**CHALLENGE:** Where a line holds the word "picture", copy that line.

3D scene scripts
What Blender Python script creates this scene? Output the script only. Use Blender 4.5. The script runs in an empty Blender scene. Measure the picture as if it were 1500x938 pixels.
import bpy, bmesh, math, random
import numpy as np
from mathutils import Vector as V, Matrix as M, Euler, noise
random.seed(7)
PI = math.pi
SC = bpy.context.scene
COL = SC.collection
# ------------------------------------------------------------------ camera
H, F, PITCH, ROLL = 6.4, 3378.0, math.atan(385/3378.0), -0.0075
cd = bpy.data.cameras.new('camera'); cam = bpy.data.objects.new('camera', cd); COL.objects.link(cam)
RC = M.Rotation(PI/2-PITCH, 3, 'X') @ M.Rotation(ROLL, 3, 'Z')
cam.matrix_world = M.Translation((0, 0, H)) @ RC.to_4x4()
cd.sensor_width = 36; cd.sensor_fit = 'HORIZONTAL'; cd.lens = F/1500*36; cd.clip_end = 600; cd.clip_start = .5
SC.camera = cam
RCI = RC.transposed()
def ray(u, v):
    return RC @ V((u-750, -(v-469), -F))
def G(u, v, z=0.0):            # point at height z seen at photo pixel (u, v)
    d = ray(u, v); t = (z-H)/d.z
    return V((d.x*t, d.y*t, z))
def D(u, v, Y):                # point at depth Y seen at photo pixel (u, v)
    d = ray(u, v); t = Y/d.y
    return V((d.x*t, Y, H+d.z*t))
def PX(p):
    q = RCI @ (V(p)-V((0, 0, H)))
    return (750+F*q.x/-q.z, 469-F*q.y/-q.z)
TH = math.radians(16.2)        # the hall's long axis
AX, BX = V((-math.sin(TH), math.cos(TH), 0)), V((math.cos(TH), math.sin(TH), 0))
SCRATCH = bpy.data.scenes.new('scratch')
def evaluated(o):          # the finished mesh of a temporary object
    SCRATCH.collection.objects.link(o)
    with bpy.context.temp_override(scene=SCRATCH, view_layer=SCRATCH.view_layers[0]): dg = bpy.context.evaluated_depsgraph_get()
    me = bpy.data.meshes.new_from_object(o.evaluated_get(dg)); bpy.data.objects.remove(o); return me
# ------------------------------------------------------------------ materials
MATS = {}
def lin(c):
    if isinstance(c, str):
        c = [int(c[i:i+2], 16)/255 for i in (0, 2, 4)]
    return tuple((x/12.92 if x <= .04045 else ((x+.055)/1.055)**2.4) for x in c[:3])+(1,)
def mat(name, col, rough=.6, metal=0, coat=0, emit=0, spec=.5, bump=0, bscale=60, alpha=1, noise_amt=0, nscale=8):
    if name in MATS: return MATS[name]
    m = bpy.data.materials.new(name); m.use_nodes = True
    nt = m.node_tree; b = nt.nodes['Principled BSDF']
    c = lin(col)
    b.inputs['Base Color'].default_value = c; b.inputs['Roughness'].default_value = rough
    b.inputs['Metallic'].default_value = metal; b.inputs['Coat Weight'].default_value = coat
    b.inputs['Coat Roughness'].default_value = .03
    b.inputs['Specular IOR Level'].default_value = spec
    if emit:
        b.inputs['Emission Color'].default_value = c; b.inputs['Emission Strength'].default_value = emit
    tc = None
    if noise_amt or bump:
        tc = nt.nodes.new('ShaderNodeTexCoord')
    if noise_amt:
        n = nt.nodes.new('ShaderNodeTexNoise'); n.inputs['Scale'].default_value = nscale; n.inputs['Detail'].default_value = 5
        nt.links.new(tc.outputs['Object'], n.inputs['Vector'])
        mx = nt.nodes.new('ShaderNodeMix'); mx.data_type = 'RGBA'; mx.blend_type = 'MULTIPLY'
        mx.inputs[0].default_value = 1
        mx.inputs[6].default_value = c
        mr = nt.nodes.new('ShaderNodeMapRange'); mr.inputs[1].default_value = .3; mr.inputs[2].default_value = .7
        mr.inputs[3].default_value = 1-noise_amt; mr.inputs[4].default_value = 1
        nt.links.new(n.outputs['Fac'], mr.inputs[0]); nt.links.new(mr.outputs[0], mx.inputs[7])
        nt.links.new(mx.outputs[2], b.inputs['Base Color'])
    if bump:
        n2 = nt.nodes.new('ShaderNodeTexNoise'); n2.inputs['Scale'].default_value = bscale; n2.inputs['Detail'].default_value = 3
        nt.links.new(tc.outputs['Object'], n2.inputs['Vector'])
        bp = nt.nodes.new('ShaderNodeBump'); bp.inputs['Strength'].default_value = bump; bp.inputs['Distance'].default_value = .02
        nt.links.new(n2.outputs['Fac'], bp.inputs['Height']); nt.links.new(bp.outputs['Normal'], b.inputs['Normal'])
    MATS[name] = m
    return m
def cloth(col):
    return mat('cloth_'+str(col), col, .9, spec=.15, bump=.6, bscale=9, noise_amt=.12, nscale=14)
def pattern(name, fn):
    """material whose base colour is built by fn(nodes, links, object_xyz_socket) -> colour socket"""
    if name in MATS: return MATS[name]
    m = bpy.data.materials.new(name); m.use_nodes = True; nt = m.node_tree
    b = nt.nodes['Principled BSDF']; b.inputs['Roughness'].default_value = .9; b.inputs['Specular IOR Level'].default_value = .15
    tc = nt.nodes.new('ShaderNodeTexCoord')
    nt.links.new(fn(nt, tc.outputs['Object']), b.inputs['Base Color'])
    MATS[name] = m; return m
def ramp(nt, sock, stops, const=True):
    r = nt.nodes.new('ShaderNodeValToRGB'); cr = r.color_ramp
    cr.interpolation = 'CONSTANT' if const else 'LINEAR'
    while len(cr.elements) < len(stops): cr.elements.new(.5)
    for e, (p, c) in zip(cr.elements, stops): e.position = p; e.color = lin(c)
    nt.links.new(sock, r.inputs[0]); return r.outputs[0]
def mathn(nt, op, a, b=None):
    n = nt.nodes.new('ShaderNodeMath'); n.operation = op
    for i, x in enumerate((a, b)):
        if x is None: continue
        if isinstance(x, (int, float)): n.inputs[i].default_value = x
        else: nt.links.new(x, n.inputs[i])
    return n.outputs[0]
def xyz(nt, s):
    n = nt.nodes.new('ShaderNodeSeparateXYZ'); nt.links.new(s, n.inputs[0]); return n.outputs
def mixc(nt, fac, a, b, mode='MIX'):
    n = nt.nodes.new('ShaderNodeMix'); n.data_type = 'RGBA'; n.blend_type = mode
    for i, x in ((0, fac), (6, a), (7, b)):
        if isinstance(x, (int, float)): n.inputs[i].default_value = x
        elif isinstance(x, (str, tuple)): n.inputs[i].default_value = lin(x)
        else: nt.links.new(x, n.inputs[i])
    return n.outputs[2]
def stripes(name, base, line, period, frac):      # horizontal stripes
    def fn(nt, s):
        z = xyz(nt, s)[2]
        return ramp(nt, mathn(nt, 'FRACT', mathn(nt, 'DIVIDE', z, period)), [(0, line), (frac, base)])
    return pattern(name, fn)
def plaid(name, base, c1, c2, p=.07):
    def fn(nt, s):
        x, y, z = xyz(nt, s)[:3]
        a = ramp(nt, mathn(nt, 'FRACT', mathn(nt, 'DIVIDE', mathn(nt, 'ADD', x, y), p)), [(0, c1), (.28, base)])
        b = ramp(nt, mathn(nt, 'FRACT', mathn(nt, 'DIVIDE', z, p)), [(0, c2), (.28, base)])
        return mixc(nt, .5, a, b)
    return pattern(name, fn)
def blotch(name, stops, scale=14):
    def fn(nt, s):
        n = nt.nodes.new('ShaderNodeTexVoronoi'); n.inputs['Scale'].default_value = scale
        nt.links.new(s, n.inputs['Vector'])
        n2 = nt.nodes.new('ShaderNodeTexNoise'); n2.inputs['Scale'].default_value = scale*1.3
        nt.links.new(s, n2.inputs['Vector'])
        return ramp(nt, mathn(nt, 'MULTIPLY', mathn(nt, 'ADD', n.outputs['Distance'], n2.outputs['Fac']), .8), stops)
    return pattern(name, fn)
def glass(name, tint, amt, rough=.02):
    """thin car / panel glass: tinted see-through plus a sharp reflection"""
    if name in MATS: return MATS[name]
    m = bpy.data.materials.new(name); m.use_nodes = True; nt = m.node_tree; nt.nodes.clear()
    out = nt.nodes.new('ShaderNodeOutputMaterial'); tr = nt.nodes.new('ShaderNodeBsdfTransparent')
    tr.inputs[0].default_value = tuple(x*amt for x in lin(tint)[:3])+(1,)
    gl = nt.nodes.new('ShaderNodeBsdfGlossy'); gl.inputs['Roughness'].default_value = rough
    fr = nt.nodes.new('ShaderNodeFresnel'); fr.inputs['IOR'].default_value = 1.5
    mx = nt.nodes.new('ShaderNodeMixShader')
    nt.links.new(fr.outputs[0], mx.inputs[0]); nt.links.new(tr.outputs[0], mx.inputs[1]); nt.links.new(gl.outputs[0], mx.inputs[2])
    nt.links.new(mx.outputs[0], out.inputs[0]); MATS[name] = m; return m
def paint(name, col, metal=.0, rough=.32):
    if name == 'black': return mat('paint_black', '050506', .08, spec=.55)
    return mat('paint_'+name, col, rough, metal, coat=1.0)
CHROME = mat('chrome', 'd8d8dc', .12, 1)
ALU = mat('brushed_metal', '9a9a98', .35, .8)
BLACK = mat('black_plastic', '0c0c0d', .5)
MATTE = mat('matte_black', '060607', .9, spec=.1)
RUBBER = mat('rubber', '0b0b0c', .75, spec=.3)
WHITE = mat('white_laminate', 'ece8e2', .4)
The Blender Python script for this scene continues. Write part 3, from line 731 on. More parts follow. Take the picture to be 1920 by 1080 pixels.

**THE COMPLETED TASK:**
What Blender Python script creates this scene? Output the script only. Use Blender 4.5. The script runs in an empty Blender scene. Measure the picture as if it were 1500x938 pixels.
The Blender Python script for this scene continues. Write part 3, from line 731 on. More parts follow. Take the picture to be 1920 by 1080 pixels.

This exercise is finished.